TEVAZU Ahmed Rufai
Hazretleri, bir gün talebelerine: - İçinizde kim bende bir ayıp görüyorsa bildirsin, dedi.
Müritlerinden biri: - Efendim, sizde büyük bir ayıp var, diye cevap verdi.
Ayıbını talebesine soracak kadar kendini aşmış bu mütavazi insan hiç kızmadı, talebesi
böyle söylüyor diye üzülmedi, belki sadece ayıbından kurtulabilmek ümidiyle sordu: - Söyle
dedi, kardeşim, o ayıbım nedir? Talebe gözleri dolu dolu: - Bizim
gibilerin size talebe olması, dedi. Bu söz gönüllere çok tesir etmiş, sohbette bulunan herkes
ağlamaya başlamıştı. Ahmed Rufai Hazretleri de ağlıyordu.

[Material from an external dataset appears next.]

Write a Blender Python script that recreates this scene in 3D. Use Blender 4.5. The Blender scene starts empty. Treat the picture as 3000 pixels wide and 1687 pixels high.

Bir ara sadece;
- Ben sizin hizmetçinizim, ben hepinizden aşağıyım diyebildi.
* * *
Evet, keşke insanlar tabi olanlara bakıp, tabi olanlarda,
tabi olunanı aramasalardı... Zira hem dün, hem bu gün o altın halkayı temsil eden büyüklerin etrafındaki
insanlar, ne denli nezih olurlarsa olsunlar, onları gösterebilmekte çok acizdirler. Bugün dahi, bir büyük gönül erinin
yanına gelip giden insanlar; idareciler, gazeteciler, din adamları, "Talebelerinin ufku hocalarının çok
gerisinde." demektedirler. Zaten, o cevher farkıdır ki, sair madenleri kirlerinden arındırır.